Luke Combs’ “Even Though I’m Leaving” lyrics are heavy, to say the least. The circle-of-life ballad is a father’s note to his son until the final chorus, when the song turns. Songwriter Ray Fulcher says writing this song — Combs’ new single — was as moving as you’d expect.

“The emotion was palpable in the room,” Fulcher tells Taste of Country of a song he wrote with Combs and Wyatt Durrette. The trio penned the song more than three years ago, on Feb. 25, 2016, to be exact. That’s before Combs was on his way to becoming a legit country headliner and before any of his six No. 1 hits. “Hurricane” hadn’t even been released to country radio yet!

“We actually had it ready before they finished up the first record,” Fulcher, an artist with a catalog that includes his new single “Down on My Window” (available on streaming sites), says, “but I remember everybody going ‘This song is too big for album one. Let’s wait.’”

Neither Combs nor Fulcher are fathers, so it was up to Durrette to lead. He had an idea inspired by his son who was nearly a teenager at the time. The songwriting veteran (including “Chicken Fried” and “Toes” for Zac Brown Band) had an idea to write a letter to his son letting him know he’d always be there, and the two younger men got on board with it easily.

“It wasn’t that hard,” Fulcher explains. “Me and Luke love love songs and love country music, the lyrics of country music. And I love writing songs where I don’t pull from my own experiences, but put myself in someone else’s shoes.”

The first verse goes:

“Daddy, I’m afraid / Won’t you stay a little while / Keep me safe ‘cause there’s monsters right outside / Daddy, please don’t go / I don’t wanna be alone / ‘Cause the second that you’re gone they’re gonna know.”

The second verse about the boy going off to fight for Uncle Sam is where Fulcher finds his favorite lyric. It’s the line about “acting tough, but there’s a churning in my gut.”

“Cause I’m that guy,” Fulcher says. “If there’s a situation where someone needs to act tough in or stand up and be a man, I’m trying to be that guy.” Even though Combs is describing something specific, they all felt that every parent could relate. Kids leave — be it to war, a job out of state or to get married.
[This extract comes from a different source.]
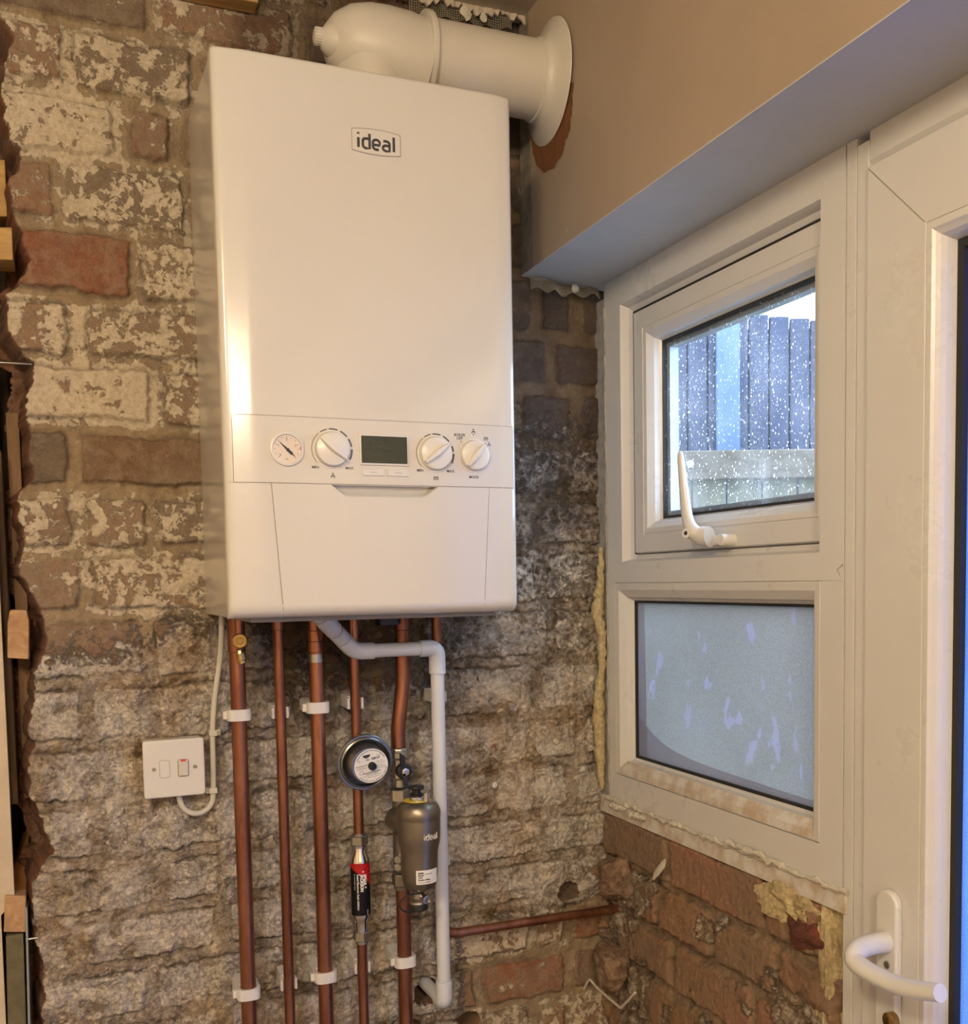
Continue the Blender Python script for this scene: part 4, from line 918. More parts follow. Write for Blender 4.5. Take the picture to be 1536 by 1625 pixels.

“Even Though I’m Leaving” follows a familiar script in country music. You know early on that the father is going to die by the end, and the songwriters know you know. That doesn’t take away from the power of the bridge and final chorus. It also speaks to what Combs does so well: turning familiar ideas just enough sideways to become new songs, stories and sounds. His hit songs — several of which Fulcher, his neighbor, has helped him write — are personal, but also universal.

“By the end of it, it was so emotional for us,” Fulcher remembers. “My dad is fine and in great health and so is Luke’s dad. It was so emotional that it almost felt like our story.”